Promised Light

CANADA is pleased to present Promised Light, a solo exhibition by Luke Murphy. For the last two decades Luke Murphy has wrestled with resolving the rude intrusion of the digital world into his love of painting. In the mid 1990s, he was one of the first digital artists to use the web itself, presenting pixels as both content and medium.

Obsessed with the inane, often broken, blinky world of bodega signs but uninterested in the “bling of the thing,” he rejected using LEDs as screens, instead breaking them up and re-forming them as everyday objects: quilts, fires, chimneys, and towers. Like Pinocchio’s creator, Geppetto, Murphy is gifted with the ability to bring his machines a voice, a life, a real life. Despite their digital-ness, these objects come with their own secret entrance into our emotional lives, simulacra written onto our very amygdala. When they speak, they talk of our flexibility and our vulnerability, of our being as much a part of them as they are us. And it is there, in this messy tension between the fake and the real where Murphy finds the viewer and presents a reassuring, guiding hand.
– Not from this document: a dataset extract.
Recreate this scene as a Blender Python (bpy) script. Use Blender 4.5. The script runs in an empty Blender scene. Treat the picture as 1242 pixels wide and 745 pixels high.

In Promised Light, Murphy presents three towers together for the first time. Each tower seems to babble in its own language, a totem to a promise of a past from a yet-to-be future. Celestial Pylon blinks at the viewer, golden halos of light beaming from its knowing center. My Doodem offers up painterly squares of color, genially fading in and over one another as if not to draw too much attention to itself. Rising Glitch sits colder and more formidable on a mishmash of black stretcher bars that threaten to topple under the weight of its failing images. Each of Murphy’s towers are good company; they chatter silently in the background, but here, together, they sing a common song of promised life.

Luke Murphy (b.1963, Boston, MA) has exhibited in solo exhibitions at the Scottsdale Museum of Contemporary Art (SMoCA), Scottsdale, AZ; CANADA, New York, NY; Shane Campbell Gallery, Chicago, IL; Parisian Laundry, Montreal, Quebec; and Postmasters, New York, NY, among others. He received his BS from the University of Toronto in 1985; BFA from Nova Scotia College of Art And Design in 1988; and MFA from State University of New York at Purchase in 1991. He lives and works in New York, NY.